Could tutoring harm my child?

Parents who get their children tutored think they’re giving them an educational advantage, but growing numbers of educational professionals believe it can be abusive. Who is right?

The dangers

Sending pupils to private tutors for up to two hours after school is tantamount to ‘child abuse’, according Gail Larkin, headteacher adviser in Surrey and past president of the National Association of Head Teachers.

Larkin isn’t alone – professionals involved in children’s wellbeing, including educationalists, are increasingly speaking out against the fast growing body of so-called pushy parents who subject their children to additional evening teaching, sometimes as young as four-years-old and often against their will.

It’s no better at senior level, wrote the Guardian’s ‘secret teacher’: ‘Children at my grammar school are tutored intensively from the 11-plus to GCSE. It devalues our teaching, skews the playing field and denies them a childhood.’

The dramatic increase in private tutoring is less a case of children actually needing a helping hand academically and more a case of tutoring becoming the new normal, say critics – a claim borne out by the Sutton Trust’s findings that 27 per cent of secondary students in England and Wales have had home or private tuition, a figure that rises to 41 per cent in London.

Once a parent hears of little Johnny or Amelia having tutoring, that’s it – they’ve Googled their nearest tutor agency or tuition centre before they’re even out of the school gates. If entrance exams are on the horizon, tuition hours are snapped up quicker than organic sourdough loaves fly off the shelves at Waitrose, especially in the capital and some of the home counties.

The result, warn cynics, is that children are missing out on the likes of swimming, football, Scouts, ballet or simply playing or they’re just plain exhausted because they’re trying to fit all this in on top of hard-core one-to-one learning or tuition centres out of school hours. If they are falling behind at school, it’s no wonder, they say.

In any case, many argue that rather than increasing a child’s confidence in a subject, tutoring can make a child feel their parents are dissatisfied with their achievements and start doubting their abilities. An over-reliance on tutoring can also foster a culture of academic dependence – a child feeling they can’t do their homework or prepare for the next test without their tutor to help.

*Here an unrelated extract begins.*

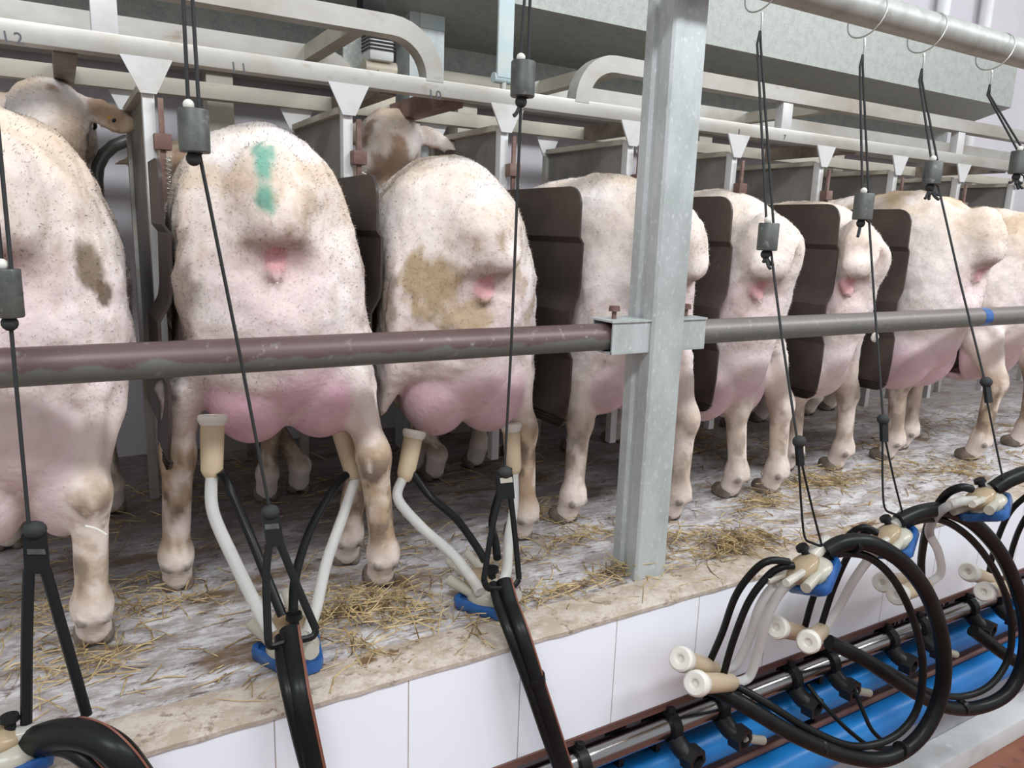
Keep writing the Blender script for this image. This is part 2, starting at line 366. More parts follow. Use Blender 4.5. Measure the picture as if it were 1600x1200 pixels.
def arch(xa, xb, Y, mt='stall_steel', left=True, right=True, zt=.962, rad=.085):
    pts = []
    if left:
        pts.append((xa, Y, RZ+.012))
        for k in range(9):
            a = math.pi-k/8*math.pi/2; pts.append((xa+rad+rad*math.cos(a), Y, zt-rad+rad*math.sin(a)))
    else: pts.append((xa, Y, zt))
    if right:
        for k in range(9):
            a = math.pi/2-k/8*math.pi/2; pts.append((xb-rad+rad*math.cos(a), Y, zt-rad+rad*math.sin(a)))
        pts.append((xb, Y, RZ+.012))
    else: pts.append((xb, Y, zt))
    MB().tube(pts, TX, square=True).build('arch_tube', mt, frame)
arch(-1.4, .640, RY, left=False); arch(.985, 3.9, RY, right=True)
arch(-1.4, .600, R2Y, left=False); arch(1.02, 3.9, R2Y, right=True)
for x in (.085, 1.63, 2.42, 3.2):
    MB().box2((x-.0185, RY-.014, RZ+.012), (x+.0185, RY+.010, .95), .001).build('arch_strut', 'stall_white', frame)
def bar(a, b, r, mt, nm): MB().tube([a, b], r, square=True).build(nm, mt, frame)
for x in (.03, .56, 1.25, 1.95, 2.75): bar((x, RY+.02, RZ), (x, R2Y-.016, RZ), .0165, 'dark_tube', 'cross_tube')
bar((.70, RY+.02, RZ-.004), (.70, R2Y-.016, RZ-.004), .019, 'rust', 'cross_tube')
for x in (.50, 1.10, 1.85): bar((x, RY+.02, .962), (x, R2Y-.016, .962), .015, 'trough_beige', 'cross_tube')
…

No wonder schools have traditionally been the first to rebuke tutoring and many point out that with tutoring commanding fees of £24 upwards (many are three of four times that), there is widespread concern that the private tuition industry is putting children from poorer backgrounds at a greater disadvantage.

Send your child off to sing in a choir or play football – or just go for a walk in the woods with them, goes the advice of opponents of tutoring. Much is reported on the pressures children already feel and school hours can be long – why add to them?

The benefits

It’s not hard – particularly the closer you get to London – to find hordes of parents raving about how extra tuition made all the difference to their offspring’s educational achievements, giving their previously underperforming children a track record of success.

There will always be children who struggle with a particular subject, even if they go to the best school with the smallest classes. No school can give every single pupil all the attention they need and sometimes that teacher’s approach won’t quite work for that individual child. This, they claim, is where tutors can prove invaluable.

It’s no coincidence that maths and sciences are the most commonly tutored subjects – these are the subjects children struggle with most. So what’s wrong with giving kids an extra hour here or there in these or other subjects to help solidify what they’re learning in class or to give them new ways of getting their heads round difficult concepts? So goes the argument. Schools themselves would offer this to children with special educational needs – why not to extend this to other children?

Parents whose children already shine in the classroom are not immune to singing the praises of private tutoring either – mainly to perfect their revision and exam techniques. In the uber competitive world of getting into top schools and universities, this can make all the difference, they say. And yes, that tutoring may need to start as early as four or five, they’ll tell you – if only because getting your child into the right prep school can have such an impact in the longer term.

Even some schools are getting in on the act. Pembroke Tutors is one of many tutoring firms now claiming to work in conjunction with schools – in their case, with Westminster Cathedral Choir School, among others, which give informal recommendations and whose teachers liaise with them regarding pupil progress.

It’s not as if all children are inevitably unwilling participants – far from it, with parents and tutors reporting that in many cases, it’s the children themselves requesting extra help. And it’s not as if tutors take on any child – good tutoring firms will tell families where they think there’s no need or benefit.

In short, say private tuition enthusiasts, what parent would stand by when they can afford to give their child a boost academically? And with tutor agencies increasingly offering a charitable arm to their business, tutoring is becoming increasingly accessible for children more disadvantaged backgrounds.